10. La métacognition
C'est préparer l'apprenant à choisir les meilleures stratégies à utiliser et à ajuster ses stratégies lorsqu'elles ne fonctionnent pas.
Enseigner les 4 étapes de base de la métacognition
Que dois-je faire?
Faire un plan d'action
S'assurer d'être sur la bonne voie
Ajuster si besoin
Modéliser avec les élèves leurs « discours intérieurs »
Encourager la pratique
Exemples :
Discussion guidée : « u’est-ce qui t’aide à te concentrer avant une compétition ? » → Les élèves identifient leurs propres stratégies : respirer profondément, visualiser le mouvement, se répéter des encouragements, etc. .

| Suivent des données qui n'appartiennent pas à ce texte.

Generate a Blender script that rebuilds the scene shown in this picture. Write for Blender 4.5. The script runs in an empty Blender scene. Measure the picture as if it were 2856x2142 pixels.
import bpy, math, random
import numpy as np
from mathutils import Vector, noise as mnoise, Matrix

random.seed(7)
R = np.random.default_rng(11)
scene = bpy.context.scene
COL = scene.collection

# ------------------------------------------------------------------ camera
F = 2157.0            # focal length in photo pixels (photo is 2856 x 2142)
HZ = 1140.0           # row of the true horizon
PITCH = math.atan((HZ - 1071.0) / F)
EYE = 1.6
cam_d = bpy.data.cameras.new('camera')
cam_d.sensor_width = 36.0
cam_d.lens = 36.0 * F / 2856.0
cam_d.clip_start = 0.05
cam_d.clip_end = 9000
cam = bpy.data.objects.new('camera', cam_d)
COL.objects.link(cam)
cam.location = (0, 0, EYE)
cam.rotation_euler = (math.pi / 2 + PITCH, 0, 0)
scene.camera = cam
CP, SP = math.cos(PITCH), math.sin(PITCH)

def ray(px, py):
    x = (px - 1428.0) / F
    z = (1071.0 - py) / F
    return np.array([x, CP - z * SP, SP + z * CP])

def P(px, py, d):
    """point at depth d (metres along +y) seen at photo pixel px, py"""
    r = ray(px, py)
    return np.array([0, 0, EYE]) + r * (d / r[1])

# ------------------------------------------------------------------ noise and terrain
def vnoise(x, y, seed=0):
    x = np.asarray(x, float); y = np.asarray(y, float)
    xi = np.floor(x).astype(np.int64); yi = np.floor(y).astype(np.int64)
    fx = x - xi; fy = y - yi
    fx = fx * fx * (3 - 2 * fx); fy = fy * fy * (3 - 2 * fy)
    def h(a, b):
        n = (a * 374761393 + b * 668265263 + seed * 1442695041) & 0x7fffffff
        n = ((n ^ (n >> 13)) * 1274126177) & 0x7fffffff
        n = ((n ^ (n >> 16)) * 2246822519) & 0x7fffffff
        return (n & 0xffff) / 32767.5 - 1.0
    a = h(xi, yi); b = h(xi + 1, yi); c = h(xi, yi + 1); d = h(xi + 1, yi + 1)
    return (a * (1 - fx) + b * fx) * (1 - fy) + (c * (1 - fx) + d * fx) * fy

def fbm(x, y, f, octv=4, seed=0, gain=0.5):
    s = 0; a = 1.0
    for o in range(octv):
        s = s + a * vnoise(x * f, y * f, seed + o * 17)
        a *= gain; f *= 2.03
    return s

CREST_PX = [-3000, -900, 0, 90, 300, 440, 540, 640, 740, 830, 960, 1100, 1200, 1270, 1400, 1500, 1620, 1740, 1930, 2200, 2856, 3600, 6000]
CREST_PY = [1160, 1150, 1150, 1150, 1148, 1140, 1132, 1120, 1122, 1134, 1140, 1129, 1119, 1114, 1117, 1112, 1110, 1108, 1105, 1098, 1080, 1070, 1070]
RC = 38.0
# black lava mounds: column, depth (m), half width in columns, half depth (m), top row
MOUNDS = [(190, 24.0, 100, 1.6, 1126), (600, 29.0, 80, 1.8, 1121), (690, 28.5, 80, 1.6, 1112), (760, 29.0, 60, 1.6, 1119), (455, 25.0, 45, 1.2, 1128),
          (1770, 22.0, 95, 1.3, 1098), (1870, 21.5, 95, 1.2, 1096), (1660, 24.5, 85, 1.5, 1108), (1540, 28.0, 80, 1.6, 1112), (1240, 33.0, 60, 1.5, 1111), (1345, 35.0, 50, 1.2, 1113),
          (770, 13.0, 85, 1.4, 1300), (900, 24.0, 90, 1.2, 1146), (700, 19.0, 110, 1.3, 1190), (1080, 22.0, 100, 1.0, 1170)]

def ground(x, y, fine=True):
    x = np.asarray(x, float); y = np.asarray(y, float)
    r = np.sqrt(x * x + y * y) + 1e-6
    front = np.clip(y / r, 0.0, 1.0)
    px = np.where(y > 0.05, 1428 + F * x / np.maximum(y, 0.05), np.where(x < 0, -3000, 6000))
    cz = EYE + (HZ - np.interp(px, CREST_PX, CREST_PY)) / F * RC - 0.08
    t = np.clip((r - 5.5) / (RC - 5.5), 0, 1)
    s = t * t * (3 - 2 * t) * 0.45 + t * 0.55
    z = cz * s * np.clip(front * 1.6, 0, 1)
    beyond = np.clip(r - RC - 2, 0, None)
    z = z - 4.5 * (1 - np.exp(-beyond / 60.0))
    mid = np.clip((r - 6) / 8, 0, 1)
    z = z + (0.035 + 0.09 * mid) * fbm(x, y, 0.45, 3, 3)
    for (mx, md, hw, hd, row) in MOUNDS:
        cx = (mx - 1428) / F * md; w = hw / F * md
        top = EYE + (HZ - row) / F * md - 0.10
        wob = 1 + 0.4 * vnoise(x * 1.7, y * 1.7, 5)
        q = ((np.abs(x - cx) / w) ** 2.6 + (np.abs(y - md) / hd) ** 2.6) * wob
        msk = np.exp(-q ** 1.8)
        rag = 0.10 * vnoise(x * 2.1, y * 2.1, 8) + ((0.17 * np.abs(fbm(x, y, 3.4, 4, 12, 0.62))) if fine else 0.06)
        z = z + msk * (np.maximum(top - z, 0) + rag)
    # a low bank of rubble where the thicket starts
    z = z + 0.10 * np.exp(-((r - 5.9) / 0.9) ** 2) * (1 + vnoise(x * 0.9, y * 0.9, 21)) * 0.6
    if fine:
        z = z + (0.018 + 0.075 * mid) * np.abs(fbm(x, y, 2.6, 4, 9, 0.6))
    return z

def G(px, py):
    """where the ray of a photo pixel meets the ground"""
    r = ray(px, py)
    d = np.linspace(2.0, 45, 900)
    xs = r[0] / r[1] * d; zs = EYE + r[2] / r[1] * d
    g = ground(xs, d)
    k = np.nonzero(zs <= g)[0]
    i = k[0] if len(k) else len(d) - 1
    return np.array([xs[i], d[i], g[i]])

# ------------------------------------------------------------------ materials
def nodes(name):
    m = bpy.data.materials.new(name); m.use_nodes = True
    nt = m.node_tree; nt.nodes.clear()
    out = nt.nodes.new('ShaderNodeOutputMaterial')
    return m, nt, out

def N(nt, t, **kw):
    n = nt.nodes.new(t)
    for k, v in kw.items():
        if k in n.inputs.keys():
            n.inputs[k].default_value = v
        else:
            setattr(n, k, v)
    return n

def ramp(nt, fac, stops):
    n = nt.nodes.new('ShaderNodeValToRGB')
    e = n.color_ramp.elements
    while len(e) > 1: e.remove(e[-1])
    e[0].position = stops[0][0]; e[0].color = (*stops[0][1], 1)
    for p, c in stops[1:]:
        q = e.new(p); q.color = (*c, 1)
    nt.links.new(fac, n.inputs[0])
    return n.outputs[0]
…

Question d’anticipation : «Quand tu veux améliorer un geste technique, qu’est-ce qui fonctionne le mieux pour toi : répéter seul, demander de l’aide, te filmer, observer un modèle ? » → Cela aide les élèves à prendre conscience de leurs préférences d’apprentissage et à les adapter.
Pause réflexive pendant l'activité : Lors d’un jeu collectif, l’enseignant interrompt et demande : « Pourquoi as-tu choisi cette stratégie ? Qu’est-ce qui t’a permis de savoir que c’était le bon moment pour passer ? » → Encourage la réflexion sur les décisions prises en action.
Observation entre pairs : pendant qu’un groupe pratique une séquence de mouvements, les autres notent mentalement une force et une question à poser → cela oblige à analyser la démarche de l’autre et développe l’analyse critique et la conscience des démarches des autres.
Retour individuel rapide : « Aujourd’hui, qu’est-ce que tu as découvert sur ta façon de t’organiser pendant l’échauffement ? » → Encourage les élèves à verbaliser leurs apprentissages et ajustements.
Autoévaluation guidée : sur une échelle imagée (par ex. thermomètre, des étoiles, échelle de borg), l’élève se situe : « Est-ce que j’ai pris des risques aujourd’hui ? Est-ce que j’ai bien collaboré avec mon équipe ? » → Favorise la régulation personnelle et la responsabilisation.
Lien avec d’autres expériences : « Est-ce que la stratégie que tu as utilisée pour te motiver aujourd’hui pourrait t’aider aussi avant un examen ou une présentation orale ? » → Permet de transférer les compétences métacognitives à d’autres domaines.